My dedicated anthropologist fellow also said “I feel empathy, I think”, however, suggested that there could be incorporations of more complex factors of sociality. For example, how do I, the user, understand that the active buzzer is in fact a kin of mine? The machine would be more powerful if the user could “learn” to recognise the active buzzer’s sound source as their kins before predators approach. Another ultrasonic sensor might be attached to the Arduino board, in which when the active buzzer is close enough for a threshold length of time, some output could be triggered, representing that the user has learnt to recognise the active buzzer as a kin.

Below is a sketch of the improved version of my empathy machine, with a fuller scenario and more sites for engagements. empathy machine update sketch


Reflection: What does empathy really mean? Why does empathy matter in design?

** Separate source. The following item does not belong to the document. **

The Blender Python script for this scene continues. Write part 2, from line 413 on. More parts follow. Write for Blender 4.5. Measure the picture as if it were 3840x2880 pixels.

While there is plenty to improve by incorporating more refined, accurate techniques and sensors into my empathy machine, I wonder whether the ideal empathy will be triggered even if the experience is completely immersive and real-time. Even if the user can learn signals for kin recognition, see a predator approaching, listen to their kins’ callings, how they ultimately feel depends on their interpretations of their scenarios - this is how the mental faculty of human works. In other words, the sense of desperation, urgency and danger are all products of human thoughts rather than a truthful immersion of an animal entity.

If social connection is felt through instinct instead of interpretation of meaning, how can I create something that empathises instinct? Can instinct of another species be felt? Is instinct a truly mechanistic response to external stimuli? Or is thought and consciousness involved? If the latter is true, then how does animal thought differ from us?

Modern science is not in the position to give accurate answers to these questions, and while this empathy machine prototype does not solve the puzzle either, it opens up these questions to the user. The experience of a design prototype is instant but also open-ended. It is not to provide an accurate, immersive mimic of social connection, but to trigger a sense of urgency to respond, no matter how preliminary it might be, so that the users would start thinking about what does it mean, and how does it feel to be in others’ senses of social connectivity.

Reference:

Jaber, F. 2017. Can Prairie Dogs Talk? New York Times. Retrieved 02/09/2019. From https://www.nytimes.com/2017/05/12/magazine/can-prairie-dogs-talk.html

Kriengwatana, B., Escudero, P., & ten Cate, C. (2015). Revisiting vocal perception in non-human animals: a review of vowel discrimination, speaker voice recognition, and speaker normalization. Frontiers in psychology, 5, 1543.

Penn, J and Frommen, G. (2010).Kin recognition: an overview of conceptual issues, mechanisms and evolutionary theory. In Kappeler. P. (Eds.) Animal Behaviour: evolution and mechanisms. *Springer.

Slobodchikoff, C. N., Paseka, A., & Verdolin, J. L. (2009). Prairie dog alarm calls encode labels about predator colors. Animal cognition, 12(3), 435-439.